Gold is showing signs of hesitation, slipping slightly on Monday as traders try to figure out if the Federal Reserve will cut rates before year-end.
The metal was down 0.3% to $4,051.69 an ounce as of 12:03 p.m. in Singapore, after logging a modest weekly loss last week.
After a choppy Friday session, gold trimmed its losses late in the day following comments from John Williams, the New York Fed President, who said a rate cut could be on the table “soon.”
Even with that signal, prices closed lower and have stayed soft into Monday.
Right now, the market is stuck waiting, U.S. government shutdowns have delayed critical economic data, so traders are turning to upcoming September retail sales and PPI (out Tuesday) and jobless claims (Wednesday) for clues.

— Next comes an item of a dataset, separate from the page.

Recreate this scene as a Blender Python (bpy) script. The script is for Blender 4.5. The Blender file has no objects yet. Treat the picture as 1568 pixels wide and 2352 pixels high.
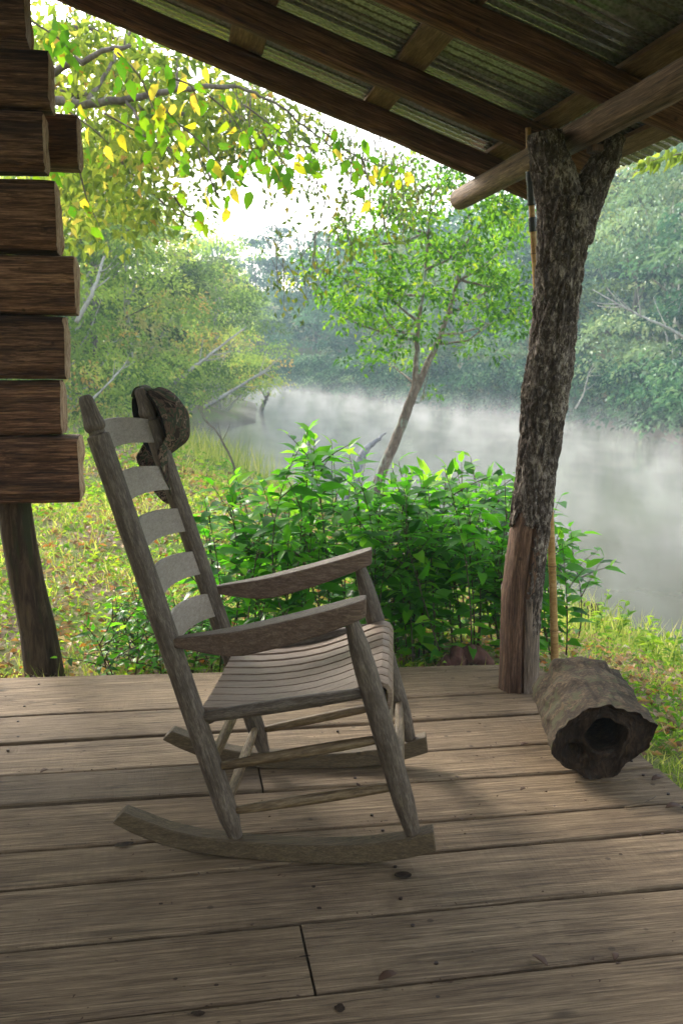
import bpy, math, random
import numpy as np
from mathutils import Vector, noise, Matrix

rng = np.random.default_rng(7)
random.seed(7)
scene = bpy.context.scene
COL = scene.collection
R = math.radians

# ------------------------------------------------------------------ camera geometry
FPX = 2347.0                       # focal length in picture units (picture is 1568 x 2352)
YAW, PITCH, EYE = R(9.3), math.atan(363 / 2347), 1.25
cF = np.array([math.sin(YAW) * math.cos(PITCH), math.cos(YAW) * math.cos(PITCH), -math.sin(PITCH)])
cR = np.array([math.cos(YAW), -math.sin(YAW), 0.0])
cU = np.cross(cR, cF)
cC = np.array([0, 0, EYE])
def ray(x, y): return cF + (x - 784) / FPX * cR - (y - 1176) / FPX * cU
def atZ(x, y, z=0.0):
    r = ray(x, y); return cC + r * (z - EYE) / r[2]
def atY(x, y, Y):
    r = ray(x, y); return cC + r * Y / r[1]

# ------------------------------------------------------------------ object helpers
def tag(o, label=None, cat=None, group=None, kind=None):
    if label: o['label'] = label
    if cat: o['category'] = cat
    if group: o['group'] = group
    if kind: o['kind'] = kind
    return o
def empty(name, loc=(0, 0, 0), label=None, cat=None, group=None, kind=None):
    o = bpy.data.objects.new(name, None); COL.objects.link(o)
    o.empty_display_size = .1; o.location = loc
    return tag(o, label, cat, group, kind)
def mesh_obj(name, verts, faces, mat, parent=None, smooth=True, attrs=None, gv=None):
    me = bpy.data.meshes.new(name)
    me.from_pydata([tuple(map(float, v)) for v in verts], [], [tuple(int(i) for i in f) for f in faces])
    me.update()
    ga = me.attributes.new('gv', 'FLOAT_VECTOR', 'POINT'); ga.data.foreach_set('vector', np.asarray(gv if gv is not None else verts, dtype=np.float32).ravel())
    if attrs:
        for k, v in attrs.items():
            a = me.attributes.new(k, 'FLOAT', 'POINT'); a.data.foreach_set('value', np.asarray(v, dtype=np.float32))
    me.polygons.foreach_set('use_smooth', [smooth] * len(me.polygons))
    me.materials.append(mat)
    o = bpy.data.objects.new(name, me); COL.objects.link(o)
    if parent is not None:
        o.parent = parent
        # parents are unrotated empties: keep world coordinates
        o.matrix_parent_inverse = Matrix.Identity(4)
        pl = parent.matrix_basis.translation if parent.parent is None else Vector((0, 0, 0))
        o.location = -Vector(pl)
    return o
def np_mesh(name, V, loops, starts, totals, mat, parent=None, smooth=False, attrs=None):
    me = bpy.data.meshes.new(name)
    me.vertices.add(len(V)); me.vertices.foreach_set('co', np.ascontiguousarray(V, dtype=np.float32).ravel())
    me.loops.add(len(loops)); me.loops.foreach_set('vertex_index', np.ascontiguousarray(loops, dtype=np.int32))
    me.polygons.add(len(starts)); me.polygons.foreach_set('loop_start', np.ascontiguousarray(starts, dtype=np.int32))
    me.polygons.foreach_set('loop_total', np.ascontiguousarray(totals, dtype=np.int32))
    me.update(calc_edges=True)
    me.validate()
    if attrs:
        for k, v in attrs.items():
            a = me.attributes.new(k, 'FLOAT', 'POINT'); a.data.foreach_set('value', np.ascontiguousarray(v, dtype=np.float32))
    me.polygons.foreach_set('use_smooth', [smooth] * len(me.polygons))
    me.materials.append(mat)
    o = bpy.data.objects.new(name, me); COL.objects.link(o)
    if parent is not None:
        o.parent = parent
        o.location = -Vector(parent.matrix_basis.translation) if parent.parent is None else Vector((0, 0, 0))
    return o

class MB:
    """collects shapes and links them as one mesh object"""
    def __init__(s): s.v = []; s.f = []; s.t = []; s.g = []
    def add(s, V, Fc, g=None):
        s.g += [tuple(v) for v in (g if g is not None else V)]
        b = len(s.v); s.v += [tuple(v) for v in V]; s.f += [tuple(i + b for i in f) for f in Fc]
    def box(s, c, h, ax=None):
        c = np.array(c, float); ax = np.eye(3) if ax is None else np.array(ax, float)
        V = [c + sx * h[0] * ax[0] + sy * h[1] * ax[1] + sz * h[2] * ax[2] for sx in (-1, 1) for sy in (-1, 1) for sz in (-1, 1)]
        s.add(V, [(0, 1, 3, 2), (4, 6, 7, 5), (0, 4, 5, 1), (2, 3, 7, 6), (0, 2, 6, 4), (1, 5, 7, 3)])
    def tube(s, path, rad, n=12, caps=True, jit=None, squash=None, up=None):
        P = np.array(path, float); m = len(P)
        rad = np.full(m, rad, float) if np.isscalar(rad) else np.array(rad, float)
        T = np.gradient(P, axis=0); T /= np.linalg.norm(T, axis=1)[:, None] + 1e-9
        u = np.array(up if up is not None else ((0, 0, 1) if abs(T[0][2]) < .9 else (0, 1, 0)), float)
        V = []; g = []; arc = np.concatenate([[0], np.cumsum(np.linalg.norm(np.diff(P, axis=0), axis=1))])
        for i in range(m):
            a = u - T[i] * (u @ T[i]); a /= np.linalg.norm(a) + 1e-9; u = a
            b = np.cross(T[i], a)
            for k in range(n):
                th = 2 * math.pi * k / n
                r = rad[i] * (jit(i, k, P[i], th) if jit else 1)
                q = squash if squash else (1, 1)
                V.append(P[i] + a * math.cos(th) * r * q[0] + b * math.sin(th) * r * q[1])
                g.append((arc[i] + P[0][0], rad[0] * q[0] * 1.0 * math.cos(th) + P[0][1], rad[0] * q[1] * math.sin(th) + P[0][2]))
        Fc = [(i * n + k, i * n + (k + 1) % n, (i + 1) * n + (k + 1) % n, (i + 1) * n + k) for i in range(m - 1) for k in range(n)]
        if caps:
            Fc.append(tuple(range(n - 1, -1, -1))); Fc.append(tuple((m - 1) * n + k for k in range(n)))
        s.add(V, Fc, g)
    def prism(s, prof, A, B, X, Y):
        """profile points (a,b) in axes X,Y swept from A to B"""
        A = np.array(A, float); B = np.array(B, float); X = np.array(X, float); Y = np.array(Y, float); n = len(prof)
        V = [A + X * p[0] + Y * p[1] for p in prof] + [B + X * p[0] + Y * p[1] for p in prof]
        s.add(V, [(k, (k + 1) % n, n + (k + 1) % n, n + k) for k in range(n)] + [tuple(range(n - 1, -1, -1)), tuple(range(n, 2 * n))])
    def build(s, name, mat, parent=None, smooth=True, bevel=0, sub=0, auto=None):
        o = mesh_obj(name, s.v, s.f, mat, parent, smooth, None, s.g)
        if bevel:
            m = o.modifiers.new('b', 'BEVEL'); m.width = bevel; m.segments = 2; m.limit_method = 'ANGLE'; m.angle_limit = R(35)
        if sub:
            m = o.modifiers.new('s', 'SUBSURF'); m.levels = sub; m.render_levels = sub
        if auto or bevel:
            o.data.set_sharp_from_angle(angle=R(auto or 40))
        return o

def fbm(x, y, z, o=4):
    return noise.fractal(Vector((x, y, z)), .8, 2.1, o)

# ------------------------------------------------------------------ node helpers
def new_mat(name):
    m = bpy.data.materials.new(name); m.use_nodes = True
    nt = m.node_tree; nt.nodes.clear()
    out = nt.nodes.new('ShaderNodeOutputMaterial')
    return m, nt, out
def N(nt, t, **kw):
    n = nt.nodes.new(t)
    for k, v in kw.items():
        if k in n.inputs: n.inputs[k].default_value = v
        else: setattr(n, k, v)
    return n
def ramp(nt, fac, stops, interp='LINEAR'):
    n = nt.nodes.new('ShaderNodeValToRGB'); n.color_ramp.interpolation = interp
    e = n.color_ramp.elements
    while len(e) < len(stops): e.new(.5)
    for el, (p, c) in zip(e, stops):
        el.position = p; el.color = (*c, 1) if len(c) == 3 else c
    if fac is not None: nt.links.new(fac, n.inputs[0])
    return n
def mapping(nt, scale, coord='Object', rnd=True, loc=(0, 0, 0), rot=0):
    if coord == 'GV': tc = N(nt, 'ShaderNodeAttribute', attribute_name='gv'); coord = 'Vector'
    else: tc = N(nt, 'ShaderNodeTexCoord')
    mp = N(nt, 'ShaderNodeMapping')
    mp.inputs['Scale'].default_value = scale; mp.inputs['Location'].default_value = loc; mp.inputs['Rotation'].default_value = (0, 0, rot)
    src = tc.outputs[coord]
    if rnd:
        oi = N(nt, 'ShaderNodeObjectInfo'); ml = N(nt, 'ShaderNodeVectorMath', operation='SCALE'); ml.inputs[0].default_value = (37, 53, 71)
        nt.links.new(oi.outputs['Random'], ml.inputs['Scale'])
        ad = N(nt, 'ShaderNodeVectorMath', operation='ADD'); nt.links.new(src, ad.inputs[0]); nt.links.new(ml.outputs[0], ad.inputs[1]); src = ad.outputs[0]
    nt.links.new(src, mp.inputs[0])
    return mp.outputs[0]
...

According to futures pricing, the probability of a quarter-point cut in December is hovering just above 60%, and that’s what’s giving gold some underlying support.
Remember, lower rates tend to help bullion since it doesn’t yield interest, making it more attractive when yields fall.
Despite today’s dip, gold’s broader trend is still bullish. The metal surged past $4,380 an ounce back on October 20, and it’s up 55% year-to-date, driven by global trade fears, war risk, and investor panic over government deficits.
Silver held steady, while platinum and palladium inched up, and the Bloomberg Dollar Spot Index barely moved.